Paper No. 1
Presentation Time: 8:05 AM
ERUPTION AND EMPLACEMENT RATES OF CONTINENTAL FLOOD BASALT LAVA FLOW FIELDS
Application of the inflation principal to continental flood basalt (CFB) lavas has led to recent suggestions that rates of formation, and hence factors such as effusion rate, were low, and that emplacement was slow or gradual. We examine plausible rates of emplacement for CFB pâhoehoe-dominated flow fields (the products of individual eruptions). It is important to define parameters being compared. Effusion rate is either an instantaneous or time-averaged volume flux feeding a lava flow from a vent. Eruption rate, or mean output rate, is the total volume of lava extruded during a fixed period of time, or, for the latter, the whole eruption. Because CFB flow-fields only provide total volume of lava emitted, and occasional indirect estimates of emplacement durations for individual sheet lobes, mean output or eruption rates must be inferred by comparison with basaltic fissure eruptions with known output rates.

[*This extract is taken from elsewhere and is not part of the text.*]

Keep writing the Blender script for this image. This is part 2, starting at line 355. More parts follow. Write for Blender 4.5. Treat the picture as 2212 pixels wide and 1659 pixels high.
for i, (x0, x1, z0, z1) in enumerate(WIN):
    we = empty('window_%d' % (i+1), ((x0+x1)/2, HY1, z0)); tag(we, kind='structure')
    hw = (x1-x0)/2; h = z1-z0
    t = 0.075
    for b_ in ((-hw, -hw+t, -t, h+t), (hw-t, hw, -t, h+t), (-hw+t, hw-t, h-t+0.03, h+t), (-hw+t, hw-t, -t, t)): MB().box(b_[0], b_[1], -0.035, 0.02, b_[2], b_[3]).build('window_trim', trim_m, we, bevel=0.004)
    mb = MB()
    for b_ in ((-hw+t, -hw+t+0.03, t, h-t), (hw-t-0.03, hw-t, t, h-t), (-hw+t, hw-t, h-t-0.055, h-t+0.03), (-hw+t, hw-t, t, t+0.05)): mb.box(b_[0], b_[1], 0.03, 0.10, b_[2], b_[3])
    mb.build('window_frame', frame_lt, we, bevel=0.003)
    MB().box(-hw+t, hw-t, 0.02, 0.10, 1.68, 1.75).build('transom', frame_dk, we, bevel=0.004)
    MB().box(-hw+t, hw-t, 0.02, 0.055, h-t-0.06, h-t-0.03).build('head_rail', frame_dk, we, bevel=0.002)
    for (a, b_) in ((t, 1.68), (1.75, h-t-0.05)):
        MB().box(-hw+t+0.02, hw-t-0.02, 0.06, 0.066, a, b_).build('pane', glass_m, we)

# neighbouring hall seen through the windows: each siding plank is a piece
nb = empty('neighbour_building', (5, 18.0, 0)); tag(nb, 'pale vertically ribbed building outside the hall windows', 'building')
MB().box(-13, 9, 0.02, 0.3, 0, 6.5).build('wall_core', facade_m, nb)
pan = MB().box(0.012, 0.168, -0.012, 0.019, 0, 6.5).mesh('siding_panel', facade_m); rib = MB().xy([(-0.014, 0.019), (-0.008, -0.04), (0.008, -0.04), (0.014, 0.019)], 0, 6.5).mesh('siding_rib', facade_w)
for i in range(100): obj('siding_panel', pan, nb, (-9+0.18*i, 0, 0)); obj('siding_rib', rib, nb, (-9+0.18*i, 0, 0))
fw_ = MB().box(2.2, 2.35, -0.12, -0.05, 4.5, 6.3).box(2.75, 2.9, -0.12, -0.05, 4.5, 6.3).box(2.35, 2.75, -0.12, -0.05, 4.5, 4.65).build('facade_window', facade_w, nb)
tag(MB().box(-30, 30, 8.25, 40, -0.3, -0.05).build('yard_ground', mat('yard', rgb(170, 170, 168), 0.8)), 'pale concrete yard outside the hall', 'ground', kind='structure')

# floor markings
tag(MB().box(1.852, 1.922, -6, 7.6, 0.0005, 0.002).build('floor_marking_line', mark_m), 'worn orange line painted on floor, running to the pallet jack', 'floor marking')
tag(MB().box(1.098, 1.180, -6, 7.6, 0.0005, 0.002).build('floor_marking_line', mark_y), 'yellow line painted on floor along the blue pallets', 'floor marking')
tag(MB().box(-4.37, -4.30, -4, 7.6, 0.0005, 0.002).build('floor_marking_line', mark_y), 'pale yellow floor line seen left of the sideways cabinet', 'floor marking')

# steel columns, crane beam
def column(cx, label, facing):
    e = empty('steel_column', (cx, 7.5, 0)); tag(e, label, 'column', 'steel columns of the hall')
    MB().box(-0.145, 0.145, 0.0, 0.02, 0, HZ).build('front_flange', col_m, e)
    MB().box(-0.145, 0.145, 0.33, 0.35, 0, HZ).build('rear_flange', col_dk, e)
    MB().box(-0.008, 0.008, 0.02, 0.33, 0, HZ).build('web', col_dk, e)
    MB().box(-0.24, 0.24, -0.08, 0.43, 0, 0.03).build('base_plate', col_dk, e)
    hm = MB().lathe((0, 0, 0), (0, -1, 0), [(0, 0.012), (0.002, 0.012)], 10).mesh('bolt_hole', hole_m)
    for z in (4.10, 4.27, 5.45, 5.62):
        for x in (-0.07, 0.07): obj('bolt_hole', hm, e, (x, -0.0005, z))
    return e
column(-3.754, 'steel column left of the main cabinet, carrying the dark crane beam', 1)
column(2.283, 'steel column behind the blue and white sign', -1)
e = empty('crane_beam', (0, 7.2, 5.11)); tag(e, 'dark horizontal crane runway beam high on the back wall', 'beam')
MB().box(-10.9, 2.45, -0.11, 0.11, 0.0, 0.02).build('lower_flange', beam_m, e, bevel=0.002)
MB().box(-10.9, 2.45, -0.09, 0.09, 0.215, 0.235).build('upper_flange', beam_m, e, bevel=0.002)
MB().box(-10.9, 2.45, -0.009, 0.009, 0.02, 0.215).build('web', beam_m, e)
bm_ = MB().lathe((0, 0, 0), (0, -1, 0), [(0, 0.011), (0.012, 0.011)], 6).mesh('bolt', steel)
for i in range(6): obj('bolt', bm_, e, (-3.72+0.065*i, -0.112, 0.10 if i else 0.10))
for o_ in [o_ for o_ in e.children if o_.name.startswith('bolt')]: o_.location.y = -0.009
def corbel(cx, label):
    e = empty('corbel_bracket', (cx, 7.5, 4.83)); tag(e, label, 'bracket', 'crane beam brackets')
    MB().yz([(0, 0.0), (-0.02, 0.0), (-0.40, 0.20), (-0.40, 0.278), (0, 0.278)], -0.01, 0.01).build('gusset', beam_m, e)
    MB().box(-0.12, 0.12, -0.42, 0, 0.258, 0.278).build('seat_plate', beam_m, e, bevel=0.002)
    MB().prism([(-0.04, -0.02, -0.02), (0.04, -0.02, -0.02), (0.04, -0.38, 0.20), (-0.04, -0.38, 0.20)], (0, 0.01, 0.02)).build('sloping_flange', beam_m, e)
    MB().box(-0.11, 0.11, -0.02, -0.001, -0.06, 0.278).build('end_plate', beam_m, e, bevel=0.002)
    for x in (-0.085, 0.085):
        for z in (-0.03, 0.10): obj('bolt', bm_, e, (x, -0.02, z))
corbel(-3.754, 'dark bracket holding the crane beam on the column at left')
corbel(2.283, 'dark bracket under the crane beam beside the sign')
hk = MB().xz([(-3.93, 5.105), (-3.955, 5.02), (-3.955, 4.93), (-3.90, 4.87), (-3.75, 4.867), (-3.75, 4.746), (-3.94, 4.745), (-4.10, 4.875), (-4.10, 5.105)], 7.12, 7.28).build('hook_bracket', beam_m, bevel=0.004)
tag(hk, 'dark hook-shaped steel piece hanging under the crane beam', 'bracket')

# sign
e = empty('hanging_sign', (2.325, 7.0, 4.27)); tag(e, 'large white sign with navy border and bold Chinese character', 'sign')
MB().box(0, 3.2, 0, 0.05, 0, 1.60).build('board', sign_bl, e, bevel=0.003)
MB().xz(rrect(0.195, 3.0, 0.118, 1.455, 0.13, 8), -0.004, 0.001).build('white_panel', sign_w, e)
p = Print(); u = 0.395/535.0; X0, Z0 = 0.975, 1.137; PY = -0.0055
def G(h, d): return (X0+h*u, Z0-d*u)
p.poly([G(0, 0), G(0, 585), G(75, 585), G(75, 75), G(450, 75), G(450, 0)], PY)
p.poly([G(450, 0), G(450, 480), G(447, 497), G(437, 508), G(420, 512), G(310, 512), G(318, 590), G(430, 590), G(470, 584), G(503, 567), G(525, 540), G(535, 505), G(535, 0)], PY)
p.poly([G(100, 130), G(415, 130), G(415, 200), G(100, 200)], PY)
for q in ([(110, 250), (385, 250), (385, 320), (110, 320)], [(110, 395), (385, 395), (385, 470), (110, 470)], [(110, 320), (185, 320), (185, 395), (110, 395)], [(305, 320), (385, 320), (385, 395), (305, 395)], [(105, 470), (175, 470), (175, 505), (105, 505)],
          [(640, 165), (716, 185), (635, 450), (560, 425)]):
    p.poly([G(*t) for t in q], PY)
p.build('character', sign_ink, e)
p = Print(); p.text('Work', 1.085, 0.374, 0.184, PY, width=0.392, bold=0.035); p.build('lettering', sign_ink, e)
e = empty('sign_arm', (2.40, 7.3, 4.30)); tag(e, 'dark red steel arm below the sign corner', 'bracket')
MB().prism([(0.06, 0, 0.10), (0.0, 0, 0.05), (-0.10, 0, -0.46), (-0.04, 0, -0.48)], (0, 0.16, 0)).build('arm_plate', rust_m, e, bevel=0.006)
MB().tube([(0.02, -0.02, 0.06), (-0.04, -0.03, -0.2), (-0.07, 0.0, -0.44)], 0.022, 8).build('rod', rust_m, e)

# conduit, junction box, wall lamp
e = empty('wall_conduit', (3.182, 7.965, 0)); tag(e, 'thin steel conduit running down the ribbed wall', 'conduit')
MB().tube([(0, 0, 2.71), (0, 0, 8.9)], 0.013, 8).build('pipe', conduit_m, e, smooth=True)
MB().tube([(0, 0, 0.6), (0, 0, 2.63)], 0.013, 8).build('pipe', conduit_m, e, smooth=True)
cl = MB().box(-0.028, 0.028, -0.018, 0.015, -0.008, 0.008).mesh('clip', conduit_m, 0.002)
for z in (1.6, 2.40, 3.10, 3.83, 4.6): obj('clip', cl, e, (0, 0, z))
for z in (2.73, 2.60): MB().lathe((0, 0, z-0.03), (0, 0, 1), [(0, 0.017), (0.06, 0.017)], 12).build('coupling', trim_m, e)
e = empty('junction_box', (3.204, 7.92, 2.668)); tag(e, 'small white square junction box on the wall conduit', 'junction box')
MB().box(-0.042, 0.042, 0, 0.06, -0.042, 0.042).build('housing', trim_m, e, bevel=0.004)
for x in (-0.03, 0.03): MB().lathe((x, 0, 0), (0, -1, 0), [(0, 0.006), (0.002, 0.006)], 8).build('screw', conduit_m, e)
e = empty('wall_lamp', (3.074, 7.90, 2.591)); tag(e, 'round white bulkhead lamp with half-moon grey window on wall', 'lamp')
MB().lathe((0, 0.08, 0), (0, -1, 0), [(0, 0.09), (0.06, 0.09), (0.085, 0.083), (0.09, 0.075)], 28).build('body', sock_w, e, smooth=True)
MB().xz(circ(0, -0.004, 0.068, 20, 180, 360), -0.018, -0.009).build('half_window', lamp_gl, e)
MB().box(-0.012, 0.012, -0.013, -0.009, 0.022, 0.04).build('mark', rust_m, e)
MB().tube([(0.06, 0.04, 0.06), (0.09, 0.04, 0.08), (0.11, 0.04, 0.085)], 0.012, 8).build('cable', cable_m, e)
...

Kilauea’s on-going eruption has produced a 2 km3 compound lava flow-field in order 20 years, probably far too slow to account for a typical CFB field (1000 km3, thus 10,000 years of eruption). Laki 1783-4 produced a 15 km3 flow-field in 8 months, of which 9 km3 formed in the first 1.5 months, a sustained mean eruption rate 0.2 cu km/day (including surges at > 1 km3/day), or > 2000 m3/s; much of the flow character is rubbly pâhoehoe. This was followed by a period of eruption rate 0.06 km3/day (640 m3/s), both phases venting from fissure segments a few km long. We predict that CFB eruption rates might be similar to that of Laki (at the higher rate, a 1000-km3 CFB flow field would form in 14 yrs), but will also fluctuate throughout an eruption. Such enormous mean rates from fissure vents (100s-1000s m3/s) would feed numerous inflating sheet lobes (each containing 0.05-0.5 km3 of lava), where most of the lava output is emplaced. However, each lobe need only have local injection rates of a few to 10s of m3/s in order to thicken within plausible time-frames (months to a few years). Significantly higher mean output rates (equating to much shorter eruption durations) rates do not provide sufficient time to explain the growth of inflated lobes with observed crustal thicknesses and show that, compared with almost all historic basaltic volcanism, rates at which typical CFB lavas formed were at times spectacularly high, especially for certain parameters.